The Millennium Development Goals Report 2015 found that the 15-year effort to achieve the eight aspirational goals set out in the Millennium Declaration in 2000 was largely successful across the globe, while acknowledging shortfalls that remain. The data and analysis presented in the report show that with targeted interventions, sound strategies, adequate resources and political will, even the poorest can make progress. UNECE is a member of the Inter-Agency and Expert Group on MDG Indicators that compiled the master set of data used in the report.

“Following profound and consistent gains, we now know that extreme poverty can be eradicated within one more generation”, said Ban Ki-moon. “The MDGs have greatly contributed to this progress and have taught us how governments, business and civil society can work together to achieve transformational breakthroughs”.

Goals and targets work

The MDG report confirms that goal-setting can lift millions of people out of poverty, empower women and girls, improve health and well-being, and provide vast new opportunities for better lives.

Only two decades ago, nearly half of the developing world lived in extreme poverty. The number of people now living in extreme poverty has declined by more than half, falling from 1.9 billion in 1990 to 836 million in 2015.

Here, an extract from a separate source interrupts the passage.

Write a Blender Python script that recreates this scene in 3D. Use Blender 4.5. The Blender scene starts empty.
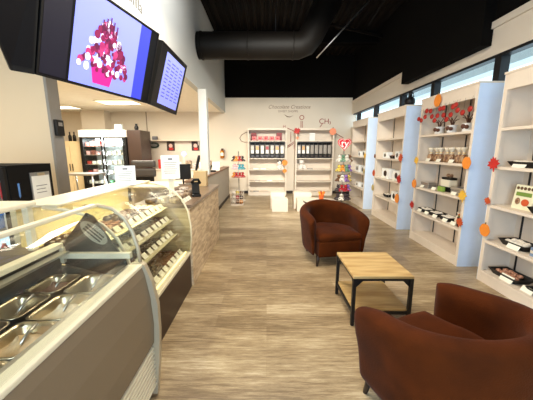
import bpy, bmesh, math, random
from mathutils import Vector, Matrix
R = random.Random(7)
C = bpy.context.scene.collection
PI = math.pi
sc = bpy.context.scene

# ------------------------------------------------------------------ camera
cd = bpy.data.cameras.new('camera'); cam = bpy.data.objects.new('camera', cd); C.objects.link(cam)
cd.sensor_width = 36; cd.lens = 277/533*36; cd.clip_start = 0.02
cam.location = (0, 0, 1.5); cam.rotation_euler = (PI/2-math.atan(50/277), 0, 0)
sc.camera = cam
# ------------------------------------------------------------------ world, view
w = bpy.data.worlds.new('world'); sc.world = w; w.use_nodes = True
bg = w.node_tree.nodes['Background']; bg.inputs[0].default_value = (.62, .82, 1, 1); bg.inputs[1].default_value = 2.1
sc.view_settings.view_transform = 'Standard'; sc.view_settings.look = 'None'
sc.view_settings.exposure = 0.2; sc.view_settings.gamma = 1; sc.view_settings.use_curve_mapping = False
# ------------------------------------------------------------------ lights
def area(name, loc, rot, sx, sy, power, col):
    l = bpy.data.lights.new(name, 'AREA'); l.shape = 'RECTANGLE'; l.size = sx; l.size_y = sy
    l.energy = power; l.color = col
    o = bpy.data.objects.new(name, l); C.objects.link(o); o.location = loc; o.rotation_euler = rot
    return o
WARM = (1, .87, .68)
area('storefront_daylight', (-.6, -2.3, 1.45), (PI/2, 0, 0), 3.2, 2.3, 160, (.62, .81, 1))
area('ceiling_light_front', (.2, 2.0, 3.4), (0, 0, 0), 1.4, .8, 66, WARM)
area('ceiling_light_middle', (-.1, 3.45, 3.35), (0, 0, 0), 1.6, .4, 56, WARM)
rl = area('ceiling_light_rear', (.45, 3.6, 3.4), (math.radians(62), 0, 0), 1.4, .4, 72, (1, .96, .85)); rl.data.spread = math.radians(85)
bw_ = area('bulkhead_fill', (.3, 3.3, 4.15), (0, math.radians(80), 0), .3, 1.6, 34, (1, .98, .94)); bw_.data.spread = math.radians(110)  # added lamp without a fixture, brightens the bulkhead
area('kitchen_light_rear', (-3.6, 6.9, 2.70), (0, 0, 0), 2.2, 1.2, 190, (1, .93, .78))
area('kitchen_light_middle', (-3.2, 4.6, 2.70), (0, 0, 0), 1.6, 1.2, 62, (1, .93, .78))
area('partition_fill', (-3.4, 1.2, 2.70), (0, 0, 0), 1.6, 1.2, 60, (1, .86, .66))  # added unseen lamp, set before the partition to brighten its beige face
area('chocolate_case_strip', (-1.20, 2.22, 1.135), (0, math.radians(10), 0), .04, 1.2, 9, (1, .88, .55))

# ------------------------------------------------------------------ materials
def lin(c):
    return tuple(((v/255)/12.92 if v/255 <= .04045 else ((v/255+.055)/1.055)**2.4) for v in c)+(1,)
MATS = {}
def mat(name, rgb, rough=.5, metal=0, var=0, scale=(8, 8, 8), bump=0, rgb2=None, emit=0, spec=.5, detail=4, trans=0):
    if name in MATS: return MATS[name]
    m = bpy.data.materials.new(name); m.use_nodes = True; MATS[name] = m
    nt = m.node_tree; b = nt.nodes['Principled BSDF']
    b.inputs['Base Color'].default_value = lin(rgb); b.inputs['Roughness'].default_value = rough
    b.inputs['Metallic'].default_value = metal; b.inputs['Specular IOR Level'].default_value = spec
    if emit:
        b.inputs['Emission Color'].default_value = lin(rgb); b.inputs['Emission Strength'].default_value = emit
    tc = nt.nodes.new('ShaderNodeTexCoord'); mp = nt.nodes.new('ShaderNodeMapping'); nz = nt.nodes.new('ShaderNodeTexNoise')
    mp.inputs['Scale'].default_value = scale; nz.inputs['Scale'].default_value = 1; nz.inputs['Detail'].default_value = detail
    nt.links.new(tc.outputs['Object'], mp.inputs[0]); nt.links.new(mp.outputs[0], nz.inputs['Vector'])
    if not emit:
        r = nt.nodes.new('ShaderNodeValToRGB')
        a = lin(rgb); c2 = lin(rgb2) if rgb2 else tuple(max(0, v*(1-(var or .04))) for v in a[:3])+(1,)
        r.color_ramp.elements[0].position = .35; r.color_ramp.elements[1].position = .65
        r.color_ramp.elements[0].color = c2; r.color_ramp.elements[1].color = a
        nt.links.new(nz.outputs['Fac'], r.inputs[0]); nt.links.new(r.outputs[0], b.inputs['Base Color'])
        if bump:
            bp = nt.nodes.new('ShaderNodeBump'); bp.inputs['Strength'].default_value = bump; bp.inputs['Distance'].default_value = .01
            nt.links.new(nz.outputs['Fac'], bp.inputs['Height']); nt.links.new(bp.outputs[0], b.inputs['Normal'])
    return m
def glass_mat(name, tint, refl=.9, a=.96):
    m = bpy.data.materials.new(name); m.use_nodes = True; MATS[name] = m
    nt = m.node_tree; nt.nodes.clear()
    o = nt.nodes.new('ShaderNodeOutputMaterial'); mx = nt.nodes.new('ShaderNodeMixShader')
    t = nt.nodes.new('ShaderNodeBsdfTransparent'); g = nt.nodes.new('ShaderNodeBsdfGlossy'); lw = nt.nodes.new('ShaderNodeLayerWeight')
    lw.inputs[0].default_value = .5; pw = nt.nodes.new('ShaderNodeMath'); pw.operation = 'POWER'; pw.inputs[1].default_value = 4
    f = nt.nodes.new('ShaderNodeMath'); f.operation = 'MULTIPLY_ADD'; f.inputs[1].default_value = .3; f.inputs[2].default_value = .02
    nt.links.new(lw.outputs['Facing'], pw.inputs[0]); nt.links.new(pw.outputs[0], f.inputs[0])
    t.inputs[0].default_value = tint; g.inputs['Roughness'].default_value = .03
    nt.links.new(f.outputs[0], mx.inputs[0]); nt.links.new(t.outputs[0], mx.inputs[1]); nt.links.new(g.outputs[0], mx.inputs[2])
    nt.links.new(mx.outputs[0], o.inputs[0]); return m
GLASS = glass_mat('clear_glass', (.95, .96, .93, 1))
WHITE = mat('white_laminate', (228, 214, 196), .5, var=.04)
WALL = mat('cream_paint', (222, 210, 192), .8, var=.04, scale=(1, 1, 1), bump=.02)
WALLB = mat('bulkhead_paint', (204, 206, 203), .8, var=.04, scale=(1, 1, 1))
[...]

The world has also witnessed dramatic improvement in gender equality in schooling since the MDGs, and gender parity in primary school has been achieved in the majority of countries.

Worldwide, 2.1 billion have gained access to improved sanitation and the proportion of people practicing open defecation has fallen almost by half since 1990.

Official development assistance from developed countries saw an increase of 66 per cent in real terms from 2000 and 2014, reaching $135.2 billion.

Progress in the Caucasus and Central Asia

The Caucasus and Central Asia region reached the targets of halving both extreme poverty and hunger rates by 2015. The extreme poverty rate has declined from 8 per cent in 1990 to 2 per cent in 2015. The proportion of undernourished people in the total population has decreased from 14 per cent in 1990–1992 to 7 per cent in 2014–2016.

The region achieved universal primary education and has continued to advance in promoting gender equality and empowering women. Parity in both primary and secondary education between boys and girls has been achieved, and women in the region are attaining more power in politics.

Other successes include reducing the region’s under-five mortality rate by 55 per cent between 1990 and 2015, achieving almost universal skilled attendance at birth and reaching the target of halving the proportion of the population without basic sanitation.

Inequalities persist

The report highlights that significant gains have been made for many of the MDG targets worldwide, but progress has been uneven across regions and countries, leaving significant gaps. Conflicts remain the biggest threat to human development, with fragile and conflict-affected countries typically experiencing the highest poverty rates. It also stresses that climate change and environmental degradation undermine progress achieved.

“The emerging post-2015 development agenda, including the set of Sustainable Development Goals, strives to build on our successes and put all countries, together, firmly on track towards a more prosperous, sustainable and equitable world”, concluded Ban Ki-moon.